After all that tatting of bookmarks and sewing of birthday dresses, my house was dusty and untidy. I spent the morning cleaning it. All that effort to finish up with 'normal looking', not interesting enough to show anyone!

 Usha has said I can rewrite her pattern for the Wood Rose, so I'm working on that now. People took one look at her table format and fled, which is a shame because it's a very pretty rose.

Tuesday, August 6, 2013

Wood Rose

 This pattern is by Usha on In Tatters. The pattern is written in a 'non standard' (Usha's words) format. Specifically, it has been put in a table. My mind boggled, but it's clearly not a terribly complicated pattern, so I persisted and did get the hang of it. I'm thinking of using it on a food cover together with Victat's rose, I think they'll go well together.

A Dress for Annika

 I used a Butterick pattern, but streamlined it a bit. I left off the collar and  some ruffles, and made the skirt less full.

Monday, August 5, 2013


The embroidery is done. The bullion stitch gave me the most problems. I had to look up on the internet to remind myself how to do it and snip some that had unwanted loops. Now to sew the dress together.

Saturday, August 3, 2013

Useful Stitch Practice

 I thought that rather than practise my embroidery stitches on a bit of scrap fabric, I'd embroider the bodice of the dress I'm making for my granddaughter. I traced part of the pattern onto the bodice, experimented with different types of thread on a scrap and then began. I'm using one strand of pink Anchor stranded cotton to link in with pink flowers on the skirt. This doesn't qualify as Schwalm embroidery, since it's the wrong sort of material, wrong colours etc etc, but it'll work fine to become familiar with the stitches.

Friday, August 2, 2013

Bookmarks Galore

This is a classic pattern, I have several versions of it, usually as an edging. I turned it into a bookmark, adding a tail off a split chain, following Ladytat's example. I tatted a ring at the end to make it easier to attach the tassel. This brings the number of bookmarks to 20. The order is for 17, but I thought it would be a good idea to have a bit of leeway.

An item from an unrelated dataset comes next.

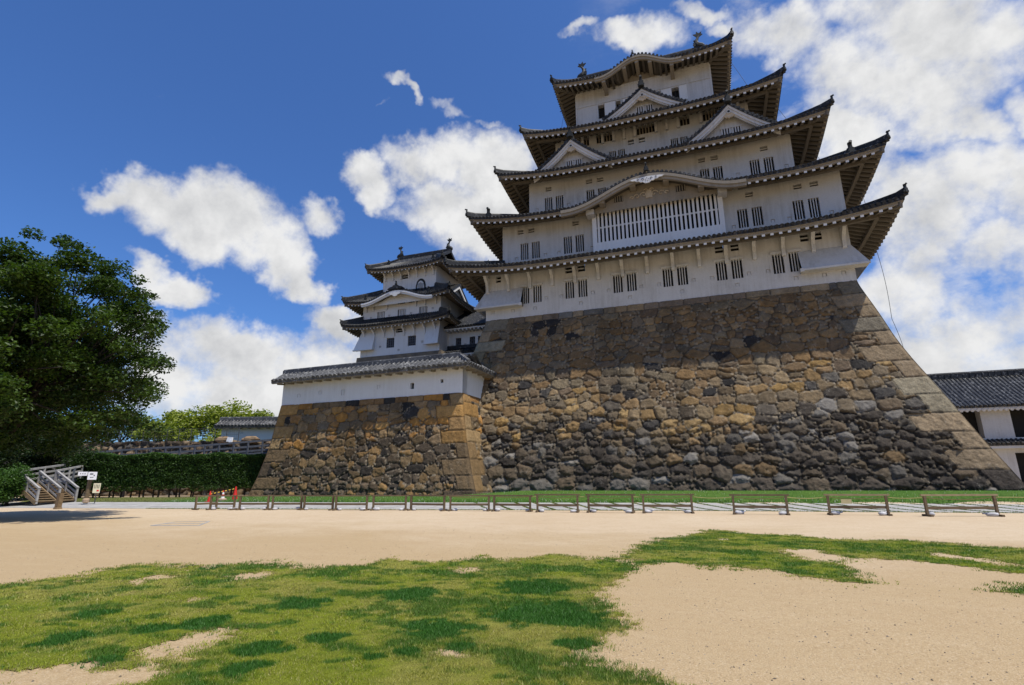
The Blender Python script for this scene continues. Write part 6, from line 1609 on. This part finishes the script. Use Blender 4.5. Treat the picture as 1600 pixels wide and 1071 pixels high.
for i, ((a, b), lab) in enumerate(zip(BARS, LABS)):
    pa, pb, d, n = make_barrier(a, b, lab, i in (13, 14), .74 if i < 9 else .80)
    for e, p in (('left', pa), ('right', pb)):
        if i in (3,) and e == 'right': continue
        off = d*(.20 if e == 'left' else -.20); q = p+off-n*rb.uniform(-.05, .18)
        sandbag((q.x, q.y, gh(q.x, q.y)), rb.uniform(0, 3.1), 'white sandbag on the %s foot of the %s' % (e, SHORT[i]), rb.uniform(.7, .95)*(1.15 if i > 10 else 1))
make_barrier((-25.5, -15.5), (-25.25, -14.3), 'short timber barrier set end-on and leaning at the left end of the row', False, .74)
cb = MB(); cb.prism([(-.2, -.09), (.2, -.09), (.2, .09), (-.2, .09)], (7.95, -12.52, .56), (1, .03, 0), (0, 0, 1), (0, -1, 0), .03)
o = part('board', cb, 'cream', loc=(7.95, -12.5, .5)); tag(o, 'small cream board hanging on the barrier second from the right', 'board')
rp = MB(); P = []
for i, (a, b) in enumerate(BARS[7:]):
    for p in (a, b): P.append(Vector((p[0], p[1]+.06, .74)))
Q = []
for a, b in zip(P[:-1], P[1:]):
    for k in range(5): t = k/5; q = a.lerp(b, t); q.z -= .10*4*t*(1-t)*(a-b).length/3; Q.append(q)
Q.append(P[-1]); Q.append(P[-1]+Vector((8, .6, -.05)))
rp.tube(Q, .014, 5); o = part('rope', rp, 'rope', loc=P[0]); tag(o, 'thin straw coloured rope strung along the right half of the barriers', 'rope')
# drain frame in the sand
df = MB()
for a, b in zip([(-17.4, -24.3), (-18.1, -22.7), (-17.0, -22.1), (-15.6, -23.8)], [(-18.1, -22.7), (-17.0, -22.1), (-15.6, -23.8), (-17.4, -24.3)]): df.beam((*a, .0), (*b, .0), .07, .03)
df.beam((-17.6, -23.6, 0), (-16.3, -22.9, 0), .05, .03)
o = part('drain_frame', df, 'slab', loc=(-17, -23.3, 0)); tag(o, 'flat pale stone frame set flush in the sand', 'drain frame')
# lightning cables hanging from the eaves
def cable(pts, lab):
    mb = MB(); pts = [Vector(p) for p in pts]; Q = []
    for a, b in zip(pts[:-1], pts[1:]):
        for k in range(8): t = k/8; q = a.lerp(b, t); q.x += .12*math.sin(t*math.pi); Q.append(q)
    Q.append(pts[-1]); mb.tube(Q, .016, 4); mb.beam(pts[0]-Vector((.5, 0, 0)), pts[0]+Vector((.12, 0, 0)), .05, .05)
    o = part('cable', mb, 'wire', loc=pts[0]); tag(o, lab, 'cable', 'lightning cables on the castle eaves')
cable([(15.75, 4, 18.3), (15.9, 3.9, 12.5), (16.2, 3.5, 8.5)], 'thin dark cable hanging from the lowest roof corner, right of the keep')
cable([(15.5, 4.5, 23.9), (15.9, 4.2, 18.6)], 'thin dark cable below the second roof on the right')
cable([(13.1, 6, 28.4), (14.5, 5.5, 24)], 'thin dark cable below the third roof on the right')
cable([(11.0, 6, 33.1), (12.6, 5.8, 28.6)], 'thin dark cable below the fourth roof on the right')
cable([(8.0, 7, 39.5), (10.0, 6.8, 33.4)], 'thin dark cable below the top roof on the right')
cable([(-8.3, 8, 39.2), (-9.7, 7.8, 33.2)], 'thin dark cable below the top roof on the left')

Here are all the bookmarks together:

Thursday, August 1, 2013


 A short break from bookmarks... We went to town yesterday, so I bought fabric to make a centre for my Victoria Trellis Doily. I tried cutting a circle and edging it on my sewing machine, but it looked a bit messy. So I cut two circles and sewed them together, leaving a small gap to turn right side out. That worked better. Thanks Frivole for the inspiration and the tutorial for tatting the first round. And for naming the doily!